== WORK INSTRUCTIONS ==
Reproduce the records below exactly as they appear.
─── TASK DATA
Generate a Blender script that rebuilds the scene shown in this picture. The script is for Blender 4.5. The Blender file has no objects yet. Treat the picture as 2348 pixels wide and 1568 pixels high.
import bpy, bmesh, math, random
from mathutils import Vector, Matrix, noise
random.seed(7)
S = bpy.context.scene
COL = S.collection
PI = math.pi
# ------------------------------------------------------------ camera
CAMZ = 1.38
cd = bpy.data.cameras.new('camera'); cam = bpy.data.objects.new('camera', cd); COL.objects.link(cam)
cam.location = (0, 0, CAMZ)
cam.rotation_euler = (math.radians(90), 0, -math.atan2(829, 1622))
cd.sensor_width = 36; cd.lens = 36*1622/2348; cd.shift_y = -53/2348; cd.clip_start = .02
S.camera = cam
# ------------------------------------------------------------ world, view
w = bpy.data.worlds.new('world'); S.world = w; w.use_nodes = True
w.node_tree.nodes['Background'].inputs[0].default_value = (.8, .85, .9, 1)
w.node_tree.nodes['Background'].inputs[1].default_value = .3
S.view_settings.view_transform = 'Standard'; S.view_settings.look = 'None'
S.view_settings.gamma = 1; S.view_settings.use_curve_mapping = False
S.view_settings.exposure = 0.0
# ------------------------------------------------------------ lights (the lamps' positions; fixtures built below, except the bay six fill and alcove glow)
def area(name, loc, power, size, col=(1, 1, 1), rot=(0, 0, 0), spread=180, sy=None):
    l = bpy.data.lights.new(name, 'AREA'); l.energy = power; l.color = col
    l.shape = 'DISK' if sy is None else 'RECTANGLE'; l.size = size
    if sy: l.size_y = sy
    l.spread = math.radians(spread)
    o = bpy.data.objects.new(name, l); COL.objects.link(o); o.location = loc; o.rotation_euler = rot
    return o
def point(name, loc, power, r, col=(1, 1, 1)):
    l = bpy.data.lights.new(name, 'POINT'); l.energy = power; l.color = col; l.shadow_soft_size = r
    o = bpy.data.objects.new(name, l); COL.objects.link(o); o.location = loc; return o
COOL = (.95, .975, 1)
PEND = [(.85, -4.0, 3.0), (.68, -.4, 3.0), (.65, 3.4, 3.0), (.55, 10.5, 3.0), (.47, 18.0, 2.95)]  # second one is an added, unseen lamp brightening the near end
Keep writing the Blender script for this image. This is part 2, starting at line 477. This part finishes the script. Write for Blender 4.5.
──────
== RESULT ==
Generate a Blender script that rebuilds the scene shown in this picture. The script is for Blender 4.5. The Blender file has no objects yet. Treat the picture as 2348 pixels wide and 1568 pixels high.
import bpy, bmesh, math, random
from mathutils import Vector, Matrix, noise
random.seed(7)
S = bpy.context.scene
COL = S.collection
PI = math.pi
# ------------------------------------------------------------ camera
CAMZ = 1.38
cd = bpy.data.cameras.new('camera'); cam = bpy.data.objects.new('camera', cd); COL.objects.link(cam)
cam.location = (0, 0, CAMZ)
cam.rotation_euler = (math.radians(90), 0, -math.atan2(829, 1622))
cd.sensor_width = 36; cd.lens = 36*1622/2348; cd.shift_y = -53/2348; cd.clip_start = .02
S.camera = cam
# ------------------------------------------------------------ world, view
w = bpy.data.worlds.new('world'); S.world = w; w.use_nodes = True
w.node_tree.nodes['Background'].inputs[0].default_value = (.8, .85, .9, 1)
w.node_tree.nodes['Background'].inputs[1].default_value = .3
S.view_settings.view_transform = 'Standard'; S.view_settings.look = 'None'
S.view_settings.gamma = 1; S.view_settings.use_curve_mapping = False
S.view_settings.exposure = 0.0
# ------------------------------------------------------------ lights (the lamps' positions; fixtures built below, except the bay six fill and alcove glow)
def area(name, loc, power, size, col=(1, 1, 1), rot=(0, 0, 0), spread=180, sy=None):
    l = bpy.data.lights.new(name, 'AREA'); l.energy = power; l.color = col
    l.shape = 'DISK' if sy is None else 'RECTANGLE'; l.size = size
    if sy: l.size_y = sy
    l.spread = math.radians(spread)
    o = bpy.data.objects.new(name, l); COL.objects.link(o); o.location = loc; o.rotation_euler = rot
    return o
def point(name, loc, power, r, col=(1, 1, 1)):
    l = bpy.data.lights.new(name, 'POINT'); l.energy = power; l.color = col; l.shadow_soft_size = r
    o = bpy.data.objects.new(name, l); COL.objects.link(o); o.location = loc; return o
COOL = (.95, .975, 1)
PEND = [(.85, -4.0, 3.0), (.68, -.4, 3.0), (.65, 3.4, 3.0), (.55, 10.5, 3.0), (.47, 18.0, 2.95)]  # second one is an added, unseen lamp brightening the near end
Keep writing the Blender script for this image. This is part 2, starting at line 477. This part finishes the script. Write for Blender 4.5.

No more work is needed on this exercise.